Com honra e contentamento, tomarei posse na próxima quarta-feira como integrante da Academia Piauiense de Letras Jurídicas (APLJ), entidade fundada em 1981 e que se ocupou nestes 45 anos de manter e expandir a literatura jurídica como parte de um conjunto fundamental de saberes relacionados à prática do Direito e da Justiça em nosso Estado.
Inexiste em mim qualquer sombra de dúvida sobre o que posso considerar um privilégio de compor um colegiado em que estão alguns dos mais notáveis juristas do Piauí – todos movidos pelo firme propósito de assegurar que se perpetue um saber jurídico fincado na busca de Justiça como mecanismo de evolução civilizacional.
Mas me honra muito mais, eu diria que até me enche de desmedida felicidade, o fato de ocupar na APLJ, a cadeira cujo patrono é o Joaquim de Sousa Neto, que empresta seu honroso nome ao Fórum Cível e Criminal de Teresina e ao Fórum Cível do Tribunal de Justiça do Distrito Federal, em Brasília, onde atuou como juiz e também na condição de um dos primeiros desembargadores.
Ante o fato de ocupar uma cadeira cujo patrono é um homem com uma trajetória profissional tão vasta quanto inspiradora, é imperativo de que me dê a obrigação de, sempre que possível, lançar luzes sobre uma existência tão especial e rica de um jurista nascido 109 anos atrás em Piracuruca, Piauí e que, por talento, dedicação e competência, inscreveu seu nome entre os luminares do saber jurídico no país.
Promotor de Justiça em seu Piauí por seis anos, entre 1942 e 1947, transferiu-se para o Rio de Janeiro, então capital da República, onde passou a exercer o cargo de juiz substituto, tornando-se titular como juiz criminal em 1951 – o que o levou a presidir alguns dos julgamentos mais importantes e impactantes da época, entre os quais se destacam os dos réus do atentado a Carlos Lacerda, o Atentado da Rua Tonelero, que mudou a História do Brasil; e dos acusados da morte de Aída Cury, cuja repercussão em todo o país o colocou no centro da polêmica que o caso causou.
Quando a capital do país foi mudada para Brasília, em 1960, Sousa Neto mudou-se também e passou a ser o juiz titular da 1ª Vara Criminal do Tribunal de Justiça do Distrito Federal e dos Territórios (TJDFT).
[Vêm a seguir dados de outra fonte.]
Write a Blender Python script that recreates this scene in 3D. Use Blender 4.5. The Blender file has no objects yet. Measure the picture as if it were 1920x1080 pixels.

Nessa condição, conforme anota o desembargador Edvaldo Pereira de Moura, em sua apresentação à edição do livro “A Tragédia e a Lei”, Sousa Neto exerceu a magistratura com sabedoria garantista, ou seja, para ele, julgar não poderia ser meramente condenar.
Assim, na primeira sentença criminal expedida na nova capital do país, a despeito de ter quatro processos em que expediria decisões – três delas condenatórias – optou para que a primeira fosse de absolvição, ante a inexistência de prova que maculasse a inocência do réu. Daí porque, disse No texto da sentença, carregado de sabedoria e bom senso, que, “havendo um inocente a absolver (um cearense, simples, humilde e sincero), a primeira sentença de Brasília, há de ser urna sentença de absolvição, como ato solene e irretratável de afirmação e de fé da nova Justiça da República”.
Suas palavras no voto decisório podem e devem guiar gerações “ad eternum”, porque, Sousa Neto nos ensina: “O Estado que subestima ou persegue a inocência é o Estado relapso ou arbitrário, perverso e apóstata. E a Justiça que o serve, acumpliciando-se com atos de rebaixamento do cidadão, é a justiça sem alma e sem coração, serva do despotismo ou de vãs cobiças, escrava dos outros ou de suas próprias fraquezas”.
O Estado brasileiro, contudo, não agiu com a mesma fé que guiava Sousa Neto, tanto que foi ele vítima da mesma sanha que feriu os direitos políticos de outro grande piauiense, Evandro Lins e Silva: o regime militar instalado no país em 1964, cassando-o como desembargador do TJDFT, do qual por duas vezes foi presidente. Foi compulsoriamente aposentado pelo AI-5.
Com biografia inspiradora e uma obra marcada pela ousadia e pelo ineditismo, Sousa Neto é nome para ser honrado e louvado. Por isso, tomo-me de orgulho em compor a Academia Piauiense de Letras Jurídicas na cadeira 29, com patrono que a engrandece.